This morning after coffee, St Johns County Commissioner-elect, Bill McClure, joined me for a brief meeting and some introductions to staff members at City Hall as we each prepare for a week full of appointments.
As we walked through the Plaza, scratching our heads trying to figure out how Fred Halback and Jeremy Marquis’ Andrew Young memorial sidewalk had managed to fall into such a state of disrepair, so soon after it was installed — suddenly, Commissioner McClure abruptly stopped in his tracks, as if he had seen a ghost.
Placed suspiciously beneath the barrel of the unusually situated cannon, which seems to be aimed directly at anyone who would be attempting to walk down the sidewalk from Andrew Young Crossing, lay two bright red tanks of gasoline … just sitting there with no one around.
Of course, I immediately called Homeland Security. I tried to report the incendiary devices, after I first determined that there was no fuse leading up to the combustible containers of fuel. I ended up leaving a voicemail message for 9-1-1 to call me back.

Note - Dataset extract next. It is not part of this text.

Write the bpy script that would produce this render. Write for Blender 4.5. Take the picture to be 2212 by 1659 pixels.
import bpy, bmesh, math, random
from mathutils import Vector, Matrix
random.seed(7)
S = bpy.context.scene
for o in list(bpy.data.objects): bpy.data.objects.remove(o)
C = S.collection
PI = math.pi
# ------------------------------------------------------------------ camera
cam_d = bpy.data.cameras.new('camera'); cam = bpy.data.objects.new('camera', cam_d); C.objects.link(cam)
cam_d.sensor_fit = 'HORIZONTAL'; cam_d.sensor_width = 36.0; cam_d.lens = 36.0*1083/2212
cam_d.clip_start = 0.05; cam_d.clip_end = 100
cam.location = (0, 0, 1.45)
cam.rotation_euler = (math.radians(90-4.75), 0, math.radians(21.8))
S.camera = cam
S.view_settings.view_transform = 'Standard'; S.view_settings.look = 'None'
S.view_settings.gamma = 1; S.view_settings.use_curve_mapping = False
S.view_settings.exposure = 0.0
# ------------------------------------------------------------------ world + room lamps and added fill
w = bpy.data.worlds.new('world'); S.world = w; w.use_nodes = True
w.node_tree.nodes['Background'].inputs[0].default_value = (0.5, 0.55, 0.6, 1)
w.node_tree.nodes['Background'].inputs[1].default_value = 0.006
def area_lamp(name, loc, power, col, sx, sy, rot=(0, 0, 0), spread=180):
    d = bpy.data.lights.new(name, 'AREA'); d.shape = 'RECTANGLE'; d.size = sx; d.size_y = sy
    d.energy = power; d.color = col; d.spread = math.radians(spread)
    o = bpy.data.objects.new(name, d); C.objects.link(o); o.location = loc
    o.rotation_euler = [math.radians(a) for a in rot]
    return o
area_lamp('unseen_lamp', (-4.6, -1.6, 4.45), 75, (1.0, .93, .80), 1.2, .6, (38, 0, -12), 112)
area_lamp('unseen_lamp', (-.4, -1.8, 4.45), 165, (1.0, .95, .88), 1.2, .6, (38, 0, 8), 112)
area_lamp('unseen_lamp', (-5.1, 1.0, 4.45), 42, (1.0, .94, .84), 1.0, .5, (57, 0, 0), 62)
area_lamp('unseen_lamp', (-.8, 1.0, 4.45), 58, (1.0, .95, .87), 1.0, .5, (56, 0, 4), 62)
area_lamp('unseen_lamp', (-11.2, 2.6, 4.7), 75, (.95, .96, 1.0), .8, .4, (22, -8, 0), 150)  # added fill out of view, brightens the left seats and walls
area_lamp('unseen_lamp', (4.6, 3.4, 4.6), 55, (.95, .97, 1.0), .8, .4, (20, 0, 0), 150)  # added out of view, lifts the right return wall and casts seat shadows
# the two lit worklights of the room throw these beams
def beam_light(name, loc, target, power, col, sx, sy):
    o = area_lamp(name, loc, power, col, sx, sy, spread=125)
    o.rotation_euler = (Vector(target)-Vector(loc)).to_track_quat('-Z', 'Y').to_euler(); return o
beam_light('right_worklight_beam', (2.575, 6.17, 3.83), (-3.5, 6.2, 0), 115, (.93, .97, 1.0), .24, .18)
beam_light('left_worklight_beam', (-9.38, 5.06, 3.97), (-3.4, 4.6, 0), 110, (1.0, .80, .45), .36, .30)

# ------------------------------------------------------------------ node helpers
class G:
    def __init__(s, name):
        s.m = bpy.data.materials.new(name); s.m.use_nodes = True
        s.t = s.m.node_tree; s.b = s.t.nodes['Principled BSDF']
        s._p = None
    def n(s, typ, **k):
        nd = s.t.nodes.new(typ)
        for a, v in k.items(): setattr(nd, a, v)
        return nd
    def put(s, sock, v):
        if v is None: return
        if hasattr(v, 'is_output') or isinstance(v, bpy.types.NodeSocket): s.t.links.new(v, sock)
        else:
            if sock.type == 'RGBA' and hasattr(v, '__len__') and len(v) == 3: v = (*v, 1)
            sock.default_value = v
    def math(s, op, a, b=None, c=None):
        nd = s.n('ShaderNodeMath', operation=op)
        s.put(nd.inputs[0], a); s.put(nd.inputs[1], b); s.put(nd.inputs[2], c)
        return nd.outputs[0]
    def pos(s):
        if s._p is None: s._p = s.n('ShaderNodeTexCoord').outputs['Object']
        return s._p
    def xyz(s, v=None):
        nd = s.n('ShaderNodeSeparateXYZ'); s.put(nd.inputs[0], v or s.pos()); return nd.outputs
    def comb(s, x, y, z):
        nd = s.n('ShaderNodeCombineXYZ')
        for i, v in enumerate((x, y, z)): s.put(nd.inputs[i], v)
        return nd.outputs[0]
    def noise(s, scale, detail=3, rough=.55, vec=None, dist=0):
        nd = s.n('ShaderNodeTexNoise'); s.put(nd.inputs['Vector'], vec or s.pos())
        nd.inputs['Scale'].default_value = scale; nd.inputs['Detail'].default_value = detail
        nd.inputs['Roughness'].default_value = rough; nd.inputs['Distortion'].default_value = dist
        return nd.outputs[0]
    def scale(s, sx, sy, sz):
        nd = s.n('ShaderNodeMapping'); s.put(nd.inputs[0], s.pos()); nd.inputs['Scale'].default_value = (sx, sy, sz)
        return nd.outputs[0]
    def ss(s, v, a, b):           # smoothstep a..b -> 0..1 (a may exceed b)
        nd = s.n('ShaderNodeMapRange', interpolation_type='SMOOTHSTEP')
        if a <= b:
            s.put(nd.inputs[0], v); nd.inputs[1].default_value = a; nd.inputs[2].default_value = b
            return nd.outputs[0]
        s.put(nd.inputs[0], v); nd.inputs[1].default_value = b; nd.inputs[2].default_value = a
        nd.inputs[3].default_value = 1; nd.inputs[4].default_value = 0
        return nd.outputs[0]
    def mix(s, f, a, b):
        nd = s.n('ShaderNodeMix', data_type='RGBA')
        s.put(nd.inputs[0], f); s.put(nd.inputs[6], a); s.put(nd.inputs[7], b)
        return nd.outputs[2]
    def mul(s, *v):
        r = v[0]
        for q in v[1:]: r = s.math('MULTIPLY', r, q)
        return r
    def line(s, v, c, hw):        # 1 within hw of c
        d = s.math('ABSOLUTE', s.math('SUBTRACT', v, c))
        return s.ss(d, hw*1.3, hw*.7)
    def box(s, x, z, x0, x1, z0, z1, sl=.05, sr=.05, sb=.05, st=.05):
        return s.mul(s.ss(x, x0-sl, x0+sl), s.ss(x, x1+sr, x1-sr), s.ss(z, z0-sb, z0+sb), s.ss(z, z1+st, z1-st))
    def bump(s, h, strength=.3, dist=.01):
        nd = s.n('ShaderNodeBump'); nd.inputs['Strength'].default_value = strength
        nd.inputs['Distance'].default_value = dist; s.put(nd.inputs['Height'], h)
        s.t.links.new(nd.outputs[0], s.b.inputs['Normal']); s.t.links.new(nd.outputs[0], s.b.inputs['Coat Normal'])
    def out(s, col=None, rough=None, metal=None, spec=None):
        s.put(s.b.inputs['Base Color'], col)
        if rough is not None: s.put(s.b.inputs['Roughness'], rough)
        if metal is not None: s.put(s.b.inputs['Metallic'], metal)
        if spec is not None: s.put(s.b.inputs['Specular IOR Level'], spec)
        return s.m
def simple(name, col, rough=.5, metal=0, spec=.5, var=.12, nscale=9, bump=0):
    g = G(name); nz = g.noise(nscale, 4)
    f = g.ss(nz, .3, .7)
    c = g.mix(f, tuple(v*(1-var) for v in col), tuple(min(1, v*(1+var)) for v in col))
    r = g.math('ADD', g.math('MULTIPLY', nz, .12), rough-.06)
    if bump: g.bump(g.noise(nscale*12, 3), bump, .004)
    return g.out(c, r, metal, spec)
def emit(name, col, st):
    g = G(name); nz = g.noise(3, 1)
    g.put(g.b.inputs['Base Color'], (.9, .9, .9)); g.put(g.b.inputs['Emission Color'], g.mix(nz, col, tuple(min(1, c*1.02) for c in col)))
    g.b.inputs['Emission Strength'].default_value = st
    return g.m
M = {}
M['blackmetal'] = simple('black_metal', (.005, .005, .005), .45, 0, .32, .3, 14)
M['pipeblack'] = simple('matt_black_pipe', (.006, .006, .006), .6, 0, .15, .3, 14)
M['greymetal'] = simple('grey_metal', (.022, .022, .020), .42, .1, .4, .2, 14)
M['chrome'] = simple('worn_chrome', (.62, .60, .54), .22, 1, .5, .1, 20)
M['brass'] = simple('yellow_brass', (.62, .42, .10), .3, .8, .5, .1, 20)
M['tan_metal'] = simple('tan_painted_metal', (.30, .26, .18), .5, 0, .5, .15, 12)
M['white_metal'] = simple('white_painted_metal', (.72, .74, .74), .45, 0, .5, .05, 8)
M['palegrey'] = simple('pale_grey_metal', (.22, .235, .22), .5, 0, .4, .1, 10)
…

As we stood there, trying to imagine who would want to blow up a cannon with two tanks of gasoline, McClure, always looking for a way to save a buck, told me that he wanted me to carry them to his truck before the FBI and NSA showed up. “Figure out how to pour the gas into my fuel tank,” he said — I didn’t know if he was joking or not; until I realized that the six gallons of gasoline were worth about $24.
“Hey, where the Hell are you going with that gas?”
I turned around — half expecting to see Islamic terrorists and half expecting to see Dana Ste Claire claiming that the exploding cannon would be a signature event for the 450th Commemoration.
I was surprised to find a city worker dressed in a blinding orange colored shirt. He had been hiding in the back of an oversized brown city van parked on the curb near the scene of what I was imagining could become the next ground zero. Turns out he was going to use the gas for the gardener’s equipment and had just dropped it off there, thinking no one would mess with it.
McClure seemed relieved; but then, he wasn’t carrying the gas cans.